### [SET PROBLEM]
Search the material for the word "picture" and report each line where it turns up.

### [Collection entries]
▶
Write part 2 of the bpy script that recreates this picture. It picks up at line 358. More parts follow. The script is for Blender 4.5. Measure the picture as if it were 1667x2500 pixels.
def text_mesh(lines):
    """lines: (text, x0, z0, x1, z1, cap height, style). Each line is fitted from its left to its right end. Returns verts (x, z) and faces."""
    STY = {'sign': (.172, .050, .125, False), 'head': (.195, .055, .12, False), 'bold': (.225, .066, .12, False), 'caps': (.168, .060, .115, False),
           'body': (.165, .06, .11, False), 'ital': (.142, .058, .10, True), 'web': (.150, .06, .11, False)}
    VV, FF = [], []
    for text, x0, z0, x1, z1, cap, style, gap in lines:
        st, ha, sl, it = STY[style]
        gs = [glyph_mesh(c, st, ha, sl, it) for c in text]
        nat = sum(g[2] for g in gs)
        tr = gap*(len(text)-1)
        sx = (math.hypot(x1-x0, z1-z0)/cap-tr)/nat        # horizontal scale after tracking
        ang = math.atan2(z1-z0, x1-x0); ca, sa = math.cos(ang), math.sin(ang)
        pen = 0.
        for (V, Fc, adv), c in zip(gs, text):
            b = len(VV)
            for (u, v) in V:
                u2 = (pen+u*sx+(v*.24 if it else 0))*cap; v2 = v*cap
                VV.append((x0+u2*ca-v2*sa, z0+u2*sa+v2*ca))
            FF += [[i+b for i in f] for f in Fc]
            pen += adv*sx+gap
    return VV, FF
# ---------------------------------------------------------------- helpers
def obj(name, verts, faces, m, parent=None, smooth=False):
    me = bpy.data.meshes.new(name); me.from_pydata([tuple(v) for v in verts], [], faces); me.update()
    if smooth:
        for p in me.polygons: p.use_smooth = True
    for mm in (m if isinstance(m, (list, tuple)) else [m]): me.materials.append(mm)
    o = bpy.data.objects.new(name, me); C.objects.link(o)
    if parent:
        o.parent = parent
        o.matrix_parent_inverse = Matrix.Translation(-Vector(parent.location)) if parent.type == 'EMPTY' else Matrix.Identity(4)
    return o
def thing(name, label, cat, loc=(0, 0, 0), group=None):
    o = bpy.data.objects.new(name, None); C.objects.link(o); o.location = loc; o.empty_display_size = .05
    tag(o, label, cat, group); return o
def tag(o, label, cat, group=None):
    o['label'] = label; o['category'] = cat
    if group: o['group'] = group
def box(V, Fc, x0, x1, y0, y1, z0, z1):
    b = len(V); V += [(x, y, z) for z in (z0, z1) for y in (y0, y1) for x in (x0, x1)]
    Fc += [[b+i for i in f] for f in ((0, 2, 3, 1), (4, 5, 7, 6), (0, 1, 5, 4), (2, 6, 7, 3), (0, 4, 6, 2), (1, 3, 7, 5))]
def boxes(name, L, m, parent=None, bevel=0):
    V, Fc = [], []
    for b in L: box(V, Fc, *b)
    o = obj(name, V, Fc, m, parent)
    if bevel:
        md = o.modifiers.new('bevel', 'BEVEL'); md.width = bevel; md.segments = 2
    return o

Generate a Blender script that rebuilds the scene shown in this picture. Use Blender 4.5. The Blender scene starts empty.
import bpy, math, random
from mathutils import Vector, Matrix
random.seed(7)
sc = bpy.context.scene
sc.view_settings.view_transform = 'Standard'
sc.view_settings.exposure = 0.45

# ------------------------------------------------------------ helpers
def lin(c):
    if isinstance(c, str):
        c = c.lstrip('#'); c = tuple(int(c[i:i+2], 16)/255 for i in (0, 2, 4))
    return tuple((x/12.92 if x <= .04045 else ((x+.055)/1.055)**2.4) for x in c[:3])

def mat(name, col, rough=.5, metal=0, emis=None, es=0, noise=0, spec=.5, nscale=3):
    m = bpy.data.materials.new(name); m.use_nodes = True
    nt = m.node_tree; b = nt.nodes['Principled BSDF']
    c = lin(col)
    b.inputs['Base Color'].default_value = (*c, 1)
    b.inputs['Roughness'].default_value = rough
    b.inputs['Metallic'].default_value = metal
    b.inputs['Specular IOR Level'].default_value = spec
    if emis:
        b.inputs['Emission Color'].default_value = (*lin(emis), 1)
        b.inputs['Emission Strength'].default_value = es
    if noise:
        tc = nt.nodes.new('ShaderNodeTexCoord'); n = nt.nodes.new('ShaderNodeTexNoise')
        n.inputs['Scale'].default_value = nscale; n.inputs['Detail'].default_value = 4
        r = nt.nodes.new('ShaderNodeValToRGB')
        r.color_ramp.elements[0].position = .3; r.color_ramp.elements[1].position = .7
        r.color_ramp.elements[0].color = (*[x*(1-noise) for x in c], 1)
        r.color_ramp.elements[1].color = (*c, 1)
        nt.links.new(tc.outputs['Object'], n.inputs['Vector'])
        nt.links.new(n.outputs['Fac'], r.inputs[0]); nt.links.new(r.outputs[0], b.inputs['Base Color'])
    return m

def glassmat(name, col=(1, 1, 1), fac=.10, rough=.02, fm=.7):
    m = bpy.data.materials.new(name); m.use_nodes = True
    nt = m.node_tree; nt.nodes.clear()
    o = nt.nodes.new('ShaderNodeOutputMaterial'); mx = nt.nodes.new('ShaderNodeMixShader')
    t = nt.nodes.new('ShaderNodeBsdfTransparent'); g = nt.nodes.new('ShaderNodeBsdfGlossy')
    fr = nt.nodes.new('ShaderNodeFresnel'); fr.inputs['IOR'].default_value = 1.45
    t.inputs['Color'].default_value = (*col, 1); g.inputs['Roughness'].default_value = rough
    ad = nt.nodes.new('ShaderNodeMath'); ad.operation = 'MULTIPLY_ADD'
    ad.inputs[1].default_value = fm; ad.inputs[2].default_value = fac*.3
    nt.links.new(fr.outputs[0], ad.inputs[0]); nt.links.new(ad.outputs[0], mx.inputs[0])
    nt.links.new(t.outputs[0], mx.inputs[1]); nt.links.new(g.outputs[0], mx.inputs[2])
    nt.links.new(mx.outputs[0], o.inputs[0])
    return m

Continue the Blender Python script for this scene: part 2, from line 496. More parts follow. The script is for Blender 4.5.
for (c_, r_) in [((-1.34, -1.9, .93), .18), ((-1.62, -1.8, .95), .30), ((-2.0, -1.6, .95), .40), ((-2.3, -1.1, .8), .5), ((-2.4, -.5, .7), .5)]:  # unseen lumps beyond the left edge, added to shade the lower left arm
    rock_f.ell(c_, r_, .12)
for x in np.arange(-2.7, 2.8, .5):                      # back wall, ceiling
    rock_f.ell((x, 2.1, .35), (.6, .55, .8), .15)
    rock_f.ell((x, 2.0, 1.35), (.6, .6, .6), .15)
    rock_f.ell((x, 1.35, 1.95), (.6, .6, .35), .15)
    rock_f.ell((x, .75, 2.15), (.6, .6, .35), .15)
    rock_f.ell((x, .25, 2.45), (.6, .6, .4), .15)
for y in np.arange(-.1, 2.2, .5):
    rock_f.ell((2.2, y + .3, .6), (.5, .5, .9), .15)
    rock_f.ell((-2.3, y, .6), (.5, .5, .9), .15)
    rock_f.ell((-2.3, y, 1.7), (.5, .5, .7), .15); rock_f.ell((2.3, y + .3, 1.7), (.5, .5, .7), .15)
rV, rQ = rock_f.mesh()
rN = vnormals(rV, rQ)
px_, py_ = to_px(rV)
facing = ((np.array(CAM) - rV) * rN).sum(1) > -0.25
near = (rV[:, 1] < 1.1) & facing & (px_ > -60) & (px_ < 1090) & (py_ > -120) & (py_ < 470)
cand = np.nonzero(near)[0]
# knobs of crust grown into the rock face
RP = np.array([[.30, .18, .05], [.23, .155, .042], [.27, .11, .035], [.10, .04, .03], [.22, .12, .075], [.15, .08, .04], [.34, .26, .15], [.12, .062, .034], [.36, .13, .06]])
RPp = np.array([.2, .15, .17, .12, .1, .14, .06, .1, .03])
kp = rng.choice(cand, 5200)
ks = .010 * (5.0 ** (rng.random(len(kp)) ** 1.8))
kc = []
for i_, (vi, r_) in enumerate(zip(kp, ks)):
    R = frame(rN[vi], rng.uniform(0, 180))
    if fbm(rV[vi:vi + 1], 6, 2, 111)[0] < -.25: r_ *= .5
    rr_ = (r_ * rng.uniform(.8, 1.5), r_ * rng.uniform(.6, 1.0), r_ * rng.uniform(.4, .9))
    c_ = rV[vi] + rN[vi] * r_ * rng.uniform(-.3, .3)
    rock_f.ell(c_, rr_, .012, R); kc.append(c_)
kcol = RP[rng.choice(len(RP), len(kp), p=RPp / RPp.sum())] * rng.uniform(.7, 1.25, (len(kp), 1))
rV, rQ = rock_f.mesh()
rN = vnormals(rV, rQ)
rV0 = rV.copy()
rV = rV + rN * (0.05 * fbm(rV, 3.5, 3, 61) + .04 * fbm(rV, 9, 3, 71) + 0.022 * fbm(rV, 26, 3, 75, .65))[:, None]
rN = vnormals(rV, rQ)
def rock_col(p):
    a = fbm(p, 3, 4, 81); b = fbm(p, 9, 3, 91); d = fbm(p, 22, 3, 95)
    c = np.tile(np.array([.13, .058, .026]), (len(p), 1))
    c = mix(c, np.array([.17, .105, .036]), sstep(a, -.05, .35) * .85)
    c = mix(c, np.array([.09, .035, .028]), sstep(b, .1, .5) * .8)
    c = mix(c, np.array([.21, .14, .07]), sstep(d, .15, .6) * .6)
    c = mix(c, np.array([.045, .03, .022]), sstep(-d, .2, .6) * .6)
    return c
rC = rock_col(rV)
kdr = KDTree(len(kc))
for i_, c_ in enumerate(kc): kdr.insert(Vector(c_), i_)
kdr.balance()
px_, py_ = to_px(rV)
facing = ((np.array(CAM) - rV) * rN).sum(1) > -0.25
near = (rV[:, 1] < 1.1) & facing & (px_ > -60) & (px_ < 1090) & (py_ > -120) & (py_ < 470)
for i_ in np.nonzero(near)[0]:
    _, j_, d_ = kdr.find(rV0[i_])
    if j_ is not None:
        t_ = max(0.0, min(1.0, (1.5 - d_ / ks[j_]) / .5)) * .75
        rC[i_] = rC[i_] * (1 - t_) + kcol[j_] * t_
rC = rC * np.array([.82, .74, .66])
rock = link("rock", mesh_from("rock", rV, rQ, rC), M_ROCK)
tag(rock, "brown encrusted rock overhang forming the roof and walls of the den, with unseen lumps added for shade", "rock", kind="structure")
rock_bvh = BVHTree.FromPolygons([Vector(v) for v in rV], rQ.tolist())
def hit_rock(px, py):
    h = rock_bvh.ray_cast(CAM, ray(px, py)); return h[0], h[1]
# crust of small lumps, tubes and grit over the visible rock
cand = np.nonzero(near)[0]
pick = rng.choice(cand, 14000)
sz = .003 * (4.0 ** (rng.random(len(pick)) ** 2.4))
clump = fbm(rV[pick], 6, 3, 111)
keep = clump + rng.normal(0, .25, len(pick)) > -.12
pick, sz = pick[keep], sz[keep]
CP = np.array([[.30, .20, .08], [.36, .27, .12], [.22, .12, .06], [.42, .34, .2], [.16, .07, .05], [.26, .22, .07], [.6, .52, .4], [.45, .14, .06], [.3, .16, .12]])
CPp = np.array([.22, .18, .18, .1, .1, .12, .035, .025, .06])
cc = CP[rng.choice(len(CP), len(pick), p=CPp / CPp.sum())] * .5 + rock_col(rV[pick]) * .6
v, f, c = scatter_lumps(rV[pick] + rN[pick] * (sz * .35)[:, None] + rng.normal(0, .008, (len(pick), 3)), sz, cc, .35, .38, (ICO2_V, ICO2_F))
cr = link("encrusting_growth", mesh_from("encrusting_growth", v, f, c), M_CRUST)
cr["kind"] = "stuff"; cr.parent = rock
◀
### [TASK ANSWER]
Write part 2 of the bpy script that recreates this picture. It picks up at line 358. More parts follow. The script is for Blender 4.5. Measure the picture as if it were 1667x2500 pixels.
Generate a Blender script that rebuilds the scene shown in this picture. Use Blender 4.5. The Blender scene starts empty.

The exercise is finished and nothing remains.